A promulgação dessa nova lei sobre a aquisição e perda da cidadania italiana, em seu artigo 1º, mantém tanto a transmissão da nacionalidade por filiação (já prevista na Lei nº 555/1912) quanto a paridade entre homem e mulher (já prevista na própria Constituição de 1948). Portanto, a eficácia da lei permanece como dito acima, a partir de 1º de janeiro de 1948.

Como consequência de a lei não retroagir ao período pré-constitucional, o fato de existir uma mulher na linha de transmissão da cidadania cujo filho/filha nasceu antes de 1º de janeiro de 1948, o pedido de reconhecimento da cidadania italiana continua não podendo ser feito pela via administrativa.

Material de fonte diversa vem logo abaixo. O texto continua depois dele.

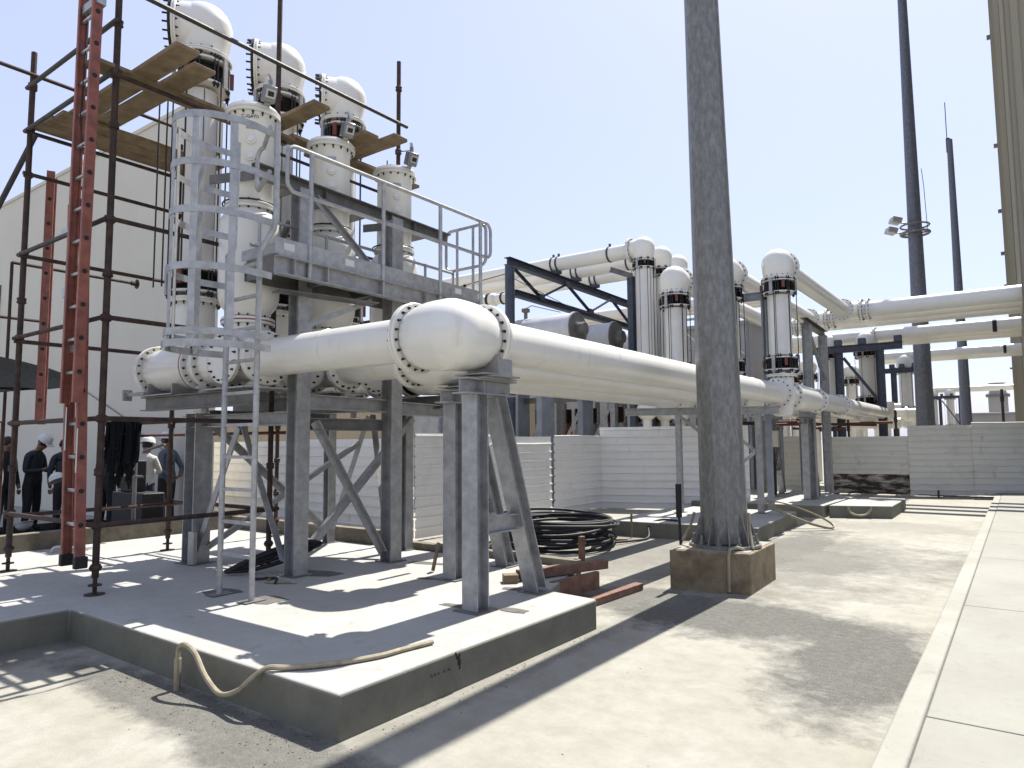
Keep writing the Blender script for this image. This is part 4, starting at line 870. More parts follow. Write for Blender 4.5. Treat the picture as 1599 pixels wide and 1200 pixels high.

Dessa forma, o ponto a realmente ser contrastado com a data limite de 1º de janeiro de 1948 é a data de nascimento do filho ou filha da mulher que pertença à linha transmissão da descendência italiana.

 

A cidadania italiana de linhagem materna pela via judicial

Por outro lado, após reiteradas sentenças favoráveis em isolados processos judiciais movidos por mulheres que requereram o reestabelecimento da relação entre filiação e transmissão do status de cidadão que também seria delas por direito caso não existisse a lei discriminatória, a jurisprudência passou a reconhecer a transmissão da cidadania pela via materna para os filhos (as) nascidos antes de 1948.

Todavia, mesmo com a jurisprudência favorável, tal caso não é previsto pela lei italiana. Dessa forma, tanto os Consulados Italianos quanto as prefeituras italianas (via administrativa) não recepcionam os pedidos. Como via de saída, os descendentes nascidos antes de 1948 podem entrar com o processo da cidadania italiana pela via materna exclusivamente pela via judicial. Os próprios sites dos consulados italianos já contém este referencial.

O processo judicial, a princípio, era imputado diretamente à Corte de Roma. Após junho de 2022, em função do acúmulo das demandas, os pedidos passaram a ser recepcionados pelos Tribunais Regionais de referência à cidade onde nasceu o dante causa.